Alex Kjerulf has a rare rant against Fast Company’s celebration of the provocative approach to management of Fernando Flores.

I don’t know what’s worse – the awful methods Flores employs; the fawning tone in the Fast Company article which makes him sound like a corporate superhero swooping in to save business in trouble; or the fact that he charges companies millions of dollars for his assistance.

To me this is one of the most disgusting business practices I’ve ever heard of. I’m all for honesty and openness but that is obviously NOT what Flores is preaching.

It’s hard to judge an approach by Fast Company’s treatment of it, but like any model, technique or philosophy, Flores’ notion of speech acts is open to abuse. Like Alex, I’m wary of scripted interventions and even more so of management hero-worship.

I’m also interested in the way we use language and I think Flores is on an interesting scent when he challenges managers. Politeness can be over-rated in conversations. Unfortunately, Flores’ own approach can just as easily ossify into a ritual. As the mystics say, the tao that can be named is not the tao.

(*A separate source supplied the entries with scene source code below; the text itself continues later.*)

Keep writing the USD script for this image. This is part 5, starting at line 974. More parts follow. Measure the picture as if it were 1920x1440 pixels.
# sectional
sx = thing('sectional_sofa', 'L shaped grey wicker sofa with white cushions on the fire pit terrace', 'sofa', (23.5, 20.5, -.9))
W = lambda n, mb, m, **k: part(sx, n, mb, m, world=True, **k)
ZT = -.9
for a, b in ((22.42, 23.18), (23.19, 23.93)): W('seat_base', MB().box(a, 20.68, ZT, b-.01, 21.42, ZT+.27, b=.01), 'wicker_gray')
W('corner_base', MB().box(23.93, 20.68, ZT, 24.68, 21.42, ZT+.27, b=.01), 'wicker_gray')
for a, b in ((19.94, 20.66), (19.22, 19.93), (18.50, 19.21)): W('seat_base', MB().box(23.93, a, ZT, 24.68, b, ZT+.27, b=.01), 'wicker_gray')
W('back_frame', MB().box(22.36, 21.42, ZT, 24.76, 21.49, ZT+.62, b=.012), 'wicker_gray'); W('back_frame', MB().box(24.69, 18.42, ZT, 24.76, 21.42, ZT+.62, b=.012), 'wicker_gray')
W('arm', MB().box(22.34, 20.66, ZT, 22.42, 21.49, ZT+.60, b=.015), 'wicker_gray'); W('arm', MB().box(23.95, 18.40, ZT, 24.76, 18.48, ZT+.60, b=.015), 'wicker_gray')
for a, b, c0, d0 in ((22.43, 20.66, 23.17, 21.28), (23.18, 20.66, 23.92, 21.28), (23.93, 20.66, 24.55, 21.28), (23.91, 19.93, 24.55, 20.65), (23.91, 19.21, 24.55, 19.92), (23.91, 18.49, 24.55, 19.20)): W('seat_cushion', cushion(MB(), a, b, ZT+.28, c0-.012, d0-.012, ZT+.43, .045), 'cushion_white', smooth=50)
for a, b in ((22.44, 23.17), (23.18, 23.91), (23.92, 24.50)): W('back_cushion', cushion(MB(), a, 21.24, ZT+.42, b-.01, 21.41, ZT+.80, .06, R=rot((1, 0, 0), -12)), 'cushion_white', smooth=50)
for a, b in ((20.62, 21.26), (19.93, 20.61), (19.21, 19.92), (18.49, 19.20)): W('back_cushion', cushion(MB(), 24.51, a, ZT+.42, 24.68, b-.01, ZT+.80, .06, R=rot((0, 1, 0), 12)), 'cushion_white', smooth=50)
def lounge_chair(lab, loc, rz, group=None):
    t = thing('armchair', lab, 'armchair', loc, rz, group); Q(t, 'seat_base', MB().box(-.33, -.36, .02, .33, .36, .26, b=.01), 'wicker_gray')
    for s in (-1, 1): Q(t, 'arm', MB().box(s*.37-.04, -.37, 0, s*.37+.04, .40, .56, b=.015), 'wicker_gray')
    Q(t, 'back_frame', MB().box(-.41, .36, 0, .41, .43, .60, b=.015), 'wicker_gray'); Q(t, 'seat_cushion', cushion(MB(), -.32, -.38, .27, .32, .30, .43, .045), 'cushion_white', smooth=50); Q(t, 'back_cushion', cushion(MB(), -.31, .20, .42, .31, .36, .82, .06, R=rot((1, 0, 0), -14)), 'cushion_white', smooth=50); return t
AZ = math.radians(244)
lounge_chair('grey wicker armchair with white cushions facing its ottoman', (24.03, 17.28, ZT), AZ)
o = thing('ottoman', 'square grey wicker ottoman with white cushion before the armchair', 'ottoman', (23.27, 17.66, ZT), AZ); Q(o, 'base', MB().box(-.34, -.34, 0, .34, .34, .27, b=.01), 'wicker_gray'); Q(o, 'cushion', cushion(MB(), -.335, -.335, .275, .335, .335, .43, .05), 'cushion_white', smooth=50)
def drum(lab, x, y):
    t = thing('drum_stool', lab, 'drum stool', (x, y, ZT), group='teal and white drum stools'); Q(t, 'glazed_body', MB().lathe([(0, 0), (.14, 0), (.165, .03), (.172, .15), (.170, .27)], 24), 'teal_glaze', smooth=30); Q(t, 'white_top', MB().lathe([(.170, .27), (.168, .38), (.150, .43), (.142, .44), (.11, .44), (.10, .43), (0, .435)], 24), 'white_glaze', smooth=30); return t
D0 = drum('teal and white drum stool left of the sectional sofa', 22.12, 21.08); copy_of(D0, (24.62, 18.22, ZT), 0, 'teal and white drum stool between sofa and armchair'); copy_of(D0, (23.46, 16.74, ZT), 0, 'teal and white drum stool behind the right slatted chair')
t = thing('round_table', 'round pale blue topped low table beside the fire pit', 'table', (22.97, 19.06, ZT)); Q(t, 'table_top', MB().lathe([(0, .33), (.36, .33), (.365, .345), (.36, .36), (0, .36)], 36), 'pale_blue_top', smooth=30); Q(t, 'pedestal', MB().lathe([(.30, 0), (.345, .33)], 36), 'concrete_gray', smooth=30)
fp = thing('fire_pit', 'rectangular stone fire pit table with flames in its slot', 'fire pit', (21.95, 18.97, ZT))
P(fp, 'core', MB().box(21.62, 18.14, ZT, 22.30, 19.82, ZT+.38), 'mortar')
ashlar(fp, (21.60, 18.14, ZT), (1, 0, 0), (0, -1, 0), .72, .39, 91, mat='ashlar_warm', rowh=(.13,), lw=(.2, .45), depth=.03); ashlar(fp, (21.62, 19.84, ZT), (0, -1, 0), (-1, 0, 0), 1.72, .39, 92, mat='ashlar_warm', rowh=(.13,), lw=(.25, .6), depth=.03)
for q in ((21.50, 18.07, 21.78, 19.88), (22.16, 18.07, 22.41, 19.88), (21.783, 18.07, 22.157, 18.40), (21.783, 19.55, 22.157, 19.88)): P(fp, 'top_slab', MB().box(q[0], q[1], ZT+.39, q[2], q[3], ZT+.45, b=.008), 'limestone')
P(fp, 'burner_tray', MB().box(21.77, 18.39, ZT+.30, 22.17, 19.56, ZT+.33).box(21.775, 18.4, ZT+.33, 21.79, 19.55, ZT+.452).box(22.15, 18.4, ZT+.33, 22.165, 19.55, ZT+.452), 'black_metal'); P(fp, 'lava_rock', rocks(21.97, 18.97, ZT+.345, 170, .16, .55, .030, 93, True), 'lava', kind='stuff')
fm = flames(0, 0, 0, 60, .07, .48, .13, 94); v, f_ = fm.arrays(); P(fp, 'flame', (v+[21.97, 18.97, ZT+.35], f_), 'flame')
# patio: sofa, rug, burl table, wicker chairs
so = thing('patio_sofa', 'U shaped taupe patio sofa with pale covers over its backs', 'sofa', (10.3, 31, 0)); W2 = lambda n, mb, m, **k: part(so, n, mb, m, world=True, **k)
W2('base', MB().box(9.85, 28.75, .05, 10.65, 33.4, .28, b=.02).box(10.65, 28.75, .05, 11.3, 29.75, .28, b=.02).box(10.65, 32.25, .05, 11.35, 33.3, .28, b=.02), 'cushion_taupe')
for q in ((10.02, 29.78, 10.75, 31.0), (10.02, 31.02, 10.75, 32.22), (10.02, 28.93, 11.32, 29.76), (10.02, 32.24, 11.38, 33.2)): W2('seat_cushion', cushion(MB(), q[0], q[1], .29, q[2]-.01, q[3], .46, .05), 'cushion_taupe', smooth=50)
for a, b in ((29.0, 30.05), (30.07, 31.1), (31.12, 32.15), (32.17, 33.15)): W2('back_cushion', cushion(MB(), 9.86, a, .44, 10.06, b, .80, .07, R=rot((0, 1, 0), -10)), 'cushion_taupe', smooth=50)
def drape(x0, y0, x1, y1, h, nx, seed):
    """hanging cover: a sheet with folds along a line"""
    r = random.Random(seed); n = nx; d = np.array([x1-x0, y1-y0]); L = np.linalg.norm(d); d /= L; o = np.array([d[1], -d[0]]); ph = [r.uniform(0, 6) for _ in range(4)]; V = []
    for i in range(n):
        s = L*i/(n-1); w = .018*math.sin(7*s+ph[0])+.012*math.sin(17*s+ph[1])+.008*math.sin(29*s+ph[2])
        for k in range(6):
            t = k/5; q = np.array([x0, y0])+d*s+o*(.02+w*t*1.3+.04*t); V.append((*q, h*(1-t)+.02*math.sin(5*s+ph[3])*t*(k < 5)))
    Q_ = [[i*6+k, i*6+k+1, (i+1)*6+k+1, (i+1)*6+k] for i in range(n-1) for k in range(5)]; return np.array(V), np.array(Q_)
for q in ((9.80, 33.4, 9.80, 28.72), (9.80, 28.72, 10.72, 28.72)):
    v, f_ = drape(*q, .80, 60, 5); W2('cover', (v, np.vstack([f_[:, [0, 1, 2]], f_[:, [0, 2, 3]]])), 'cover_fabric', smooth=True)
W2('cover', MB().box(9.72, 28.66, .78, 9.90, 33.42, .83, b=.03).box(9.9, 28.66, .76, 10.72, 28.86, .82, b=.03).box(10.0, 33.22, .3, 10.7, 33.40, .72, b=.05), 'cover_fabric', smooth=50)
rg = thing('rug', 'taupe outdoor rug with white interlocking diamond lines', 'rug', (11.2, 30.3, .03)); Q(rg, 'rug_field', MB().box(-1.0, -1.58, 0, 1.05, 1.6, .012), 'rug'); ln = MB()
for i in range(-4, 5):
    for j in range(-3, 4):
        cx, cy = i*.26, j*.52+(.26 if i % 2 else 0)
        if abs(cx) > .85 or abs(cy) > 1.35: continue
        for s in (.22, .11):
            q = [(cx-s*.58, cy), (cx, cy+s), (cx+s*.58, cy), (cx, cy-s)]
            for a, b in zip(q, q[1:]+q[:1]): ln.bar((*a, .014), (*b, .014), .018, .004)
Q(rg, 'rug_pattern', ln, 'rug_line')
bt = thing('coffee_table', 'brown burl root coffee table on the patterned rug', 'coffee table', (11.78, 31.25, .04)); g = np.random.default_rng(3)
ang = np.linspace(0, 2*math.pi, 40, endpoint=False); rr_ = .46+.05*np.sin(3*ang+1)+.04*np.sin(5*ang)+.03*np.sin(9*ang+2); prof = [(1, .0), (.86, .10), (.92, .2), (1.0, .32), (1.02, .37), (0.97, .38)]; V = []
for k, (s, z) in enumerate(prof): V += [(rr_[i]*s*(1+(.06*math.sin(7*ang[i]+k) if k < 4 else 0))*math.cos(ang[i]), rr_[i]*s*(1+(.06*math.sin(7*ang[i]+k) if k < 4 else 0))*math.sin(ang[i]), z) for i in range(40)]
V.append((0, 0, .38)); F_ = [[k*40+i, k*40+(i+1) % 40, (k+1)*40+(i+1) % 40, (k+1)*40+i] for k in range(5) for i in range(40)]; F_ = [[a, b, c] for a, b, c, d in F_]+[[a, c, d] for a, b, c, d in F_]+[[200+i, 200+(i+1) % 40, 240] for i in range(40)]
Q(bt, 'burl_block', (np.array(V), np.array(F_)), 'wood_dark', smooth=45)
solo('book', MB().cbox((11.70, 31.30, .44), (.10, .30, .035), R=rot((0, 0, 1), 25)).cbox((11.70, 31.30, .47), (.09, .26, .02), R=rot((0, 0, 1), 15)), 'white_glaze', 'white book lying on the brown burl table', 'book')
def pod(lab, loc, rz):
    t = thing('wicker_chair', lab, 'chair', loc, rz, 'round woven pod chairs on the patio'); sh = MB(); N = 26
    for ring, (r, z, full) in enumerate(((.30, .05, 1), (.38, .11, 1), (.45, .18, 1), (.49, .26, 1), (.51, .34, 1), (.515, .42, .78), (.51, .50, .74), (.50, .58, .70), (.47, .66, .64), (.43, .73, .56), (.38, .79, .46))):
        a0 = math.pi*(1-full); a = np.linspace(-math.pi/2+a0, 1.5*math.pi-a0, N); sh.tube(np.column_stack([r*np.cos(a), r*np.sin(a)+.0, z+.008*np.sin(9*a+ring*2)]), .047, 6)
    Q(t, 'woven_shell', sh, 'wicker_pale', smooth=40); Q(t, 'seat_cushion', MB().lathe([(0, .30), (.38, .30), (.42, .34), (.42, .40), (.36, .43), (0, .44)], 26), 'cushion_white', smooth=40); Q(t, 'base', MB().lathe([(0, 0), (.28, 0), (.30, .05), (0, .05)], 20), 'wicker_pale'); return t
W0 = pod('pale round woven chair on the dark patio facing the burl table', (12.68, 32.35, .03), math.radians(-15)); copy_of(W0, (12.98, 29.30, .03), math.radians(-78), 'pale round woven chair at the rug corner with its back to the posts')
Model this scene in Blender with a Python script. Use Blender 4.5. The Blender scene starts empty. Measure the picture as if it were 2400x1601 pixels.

The other interesting thing about Alex’s piece is the vociferous debate in the comments. I liked it a lot. Apart from anything else, I think it’s a fitting counterblast to ideas that as a species we can usefully agree on an explicit set of rules by which to conduct our conversations.

1 thought on “Speech rituals

  1. Matt Moore

    We do love our charismatic saviours with their simple theories of human behaviour.

    I suspect that Flores’ technique is very much bound up with his personality – so I’m not sure if it transfers well to a codified “method”.

    Flores does sound like an interesting character – tho his vision of honesty seems very macho – I can imagine him being played by Jack Nicholson in the biopic (“you want the truth? etc”).

    The language of “commitments” seems to be common in business at the moment – altho they seem to be used in a one-sided way – by managers to beat up subordinates. There’s a lack of reciprocation.

    And this may go for the “politeness” thing too. Many bosses want honesty from their subordinates – but they don’t want to be told anything bad.